Ask The Author: Virginia Konchan

From the March Issue, Six Poems by Virginia Konchan, and now this interview.

1. What wouldn’t Napoleon do?

“My” Napoleon (in the lineage of Susan Howe) wouldn’t convert on his deathbed, betray emotion, harbor regrets, or talk just for the pleasure of hearing his own voice.

2. What made you choose Napoleon as the persona for these poems? How would they have sounded different if you chose someone like Genghis Khan?

Of all the French historical and literary legacies that get trussed up and trotted out (an unrepentant Francophile, I mean that lovingly), Napoleon usually gets the short shrift, pun intended. I chose Napoleon because his legacy is conflicted. Furthermore, unlike Genghis Khan, his military coup was ultimately unsuccessful (which always makes for a more interesting story). In today’s political climate, the line between liberal reform and dictatorship runs increasingly fine, as it did for Napoleon, a self-appointed emperor to whom we owe the Napoleonic Code, meritocracy, and freedom of religion and the abolition of slavery in France and the countries he conquered. Ruthless dictator or liberal reformist, what better way to assume a bastardized lyric “I” than writing dramatic monologues in the voice of Napoleon: even if the poems fail, people listen.

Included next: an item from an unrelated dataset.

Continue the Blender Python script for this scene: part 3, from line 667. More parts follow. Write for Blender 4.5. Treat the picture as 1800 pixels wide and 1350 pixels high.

I wrote several poems in this series (from which these poems are excerpted) in French, then translated them into English. Here is “Napoleon Attempts a Heroic Couplet”:

Napoleon Essaie un Dystique Héroique

C’est inutile. Le troupeau étoilé est venu et parti.
Dans ca place, des semi-remorques, a l’aube mourrant.

Mise en garde: un crayon rouge seule,
un tasse en plastique dément.

Un étranger sous la véranda,
corsage en main tremblant.

Tous mes compétences, j’apprends,
en enfer, sont de sécrétaire.

Je suis la crépuscule dans un mer d’analgésiques,
tordu maladroitement, comme un galant, sur le genou.

J’attends ta vaste écharpe blanche,
signe classique de clémence.

I would argue that a dramatic monologue in the voice of Genghis Khan wouldn’t just sound different: it would be a different poem altogether, because a poem’s sonic qualities are part of its material reality, as with languages. Also, I have no affinity for Genghis Khan or the Mongolian language, which would make writing dramatic monologues in the voice of Genghis Khan an exercise in imaginative sympathy, if I did.

3. What have you hailed lately?

Emily Kendal Frey’s The Grief Performance, My Love is a Dead Arctic Explorer by Paige Ackerson-Kiely, the end of Muammar Gaddafi’s regime, my mom, my Marpac sound conditioner (thanks, Kathleen Rooney!), Porter Airlines, Steve Millhauser, Anna Swir, and the white borscht at Podhalanka, my favorite Polish restaurant in Chicago.

4. Who would you like to conquer? How would you go about doing it?

I’m with Da Vinci on this one: “One can have no smaller or greater mastery than mastery of oneself.” That is to say, there is limited use and appeal for me in externalizing the enemy, though I realize that setting up straw men and shooting them down more or less sums up the history of Western civilization and military strategy.

How would I go about conquering myself, then? Yoga, and the categorical imperative.

5. Which movie best portrays Napoleon? How would you improve that portrayal?

My exposure to television and cinema is woefully limited. All I know about Napoleon is by reading and museum-hopping. The Napoleon exhibit at the Montreal Museum of Fine Arts this year was amazing. Here is a photo I took:

6. Who would you like to be invisible to?

I am a middle child, so I already always feel invisible to most people, most of the time.  Who would I most like to be noticed by?  The ghost of Emily Dickinson, and God.